Man was originally formed after the image of God. His understanding was adorned with a true and saving knowledge of his Creator, and of spiritual things; his heart and will were upright, all his affections pure, and the whole man was holy. But, revolting from God by the instigation of the devil and by his own free will, he forfeited these excellent gifts; and in the place thereof became involved in blindness of mind, horrible darkness, vanity, and perverseness of judgment; became wicked, rebellious, and obdurate in heart and will, and impure in his affections.
Man after the fall begat children in his own likeness. A corrupt stock produced a corrupt offspring. Hence all the posterity of Adam, Christ only excepted, have derived corruption from their original parent, not by imitation, as the Pelagians of old asserted, but by the propagation of a vicious nature, in consequence of the just judgment of God.
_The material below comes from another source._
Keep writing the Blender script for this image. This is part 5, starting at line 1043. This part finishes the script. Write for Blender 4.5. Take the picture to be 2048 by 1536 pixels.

Therefore all men are conceived in sin, and are by nature children of wrath, incapable of saving good, prone to evil, dead in sin, and in bondage thereto; and without the regenerating grace of the Holy Spirit, they are neither able nor willing to return to God, to reform the depravity of their nature, or to dispose themselves to reformation.
There remain, however, in man since the fall, the glimmerings of natural understanding, whereby he retains some knowledge of God, of natural things, and of the difference between good and evil, and shows some regard for virtue and for good outward behavior. But so far is this understanding of nature from being sufficient to bring him to a saving knowledge of God and to true conversion that he is incapable of using it aright even in things natural and civil. Nay further, this understanding, such as it is, man in various ways renders wholly polluted, and hinders in unrighteousness, by doing which he becomes inexcusable before God.
Neither can the decalogue delivered by God to His peculiar people, the Jews, by the hands of Moses, save men. For though it reveals the greatness of sin, and more and more convinces man thereof, yet, as it neither points out a remedy nor imparts strength to extricate him from this misery, but, being weak through the flesh, leaves the transgressor under the curse, man cannot by this law obtain saving grace.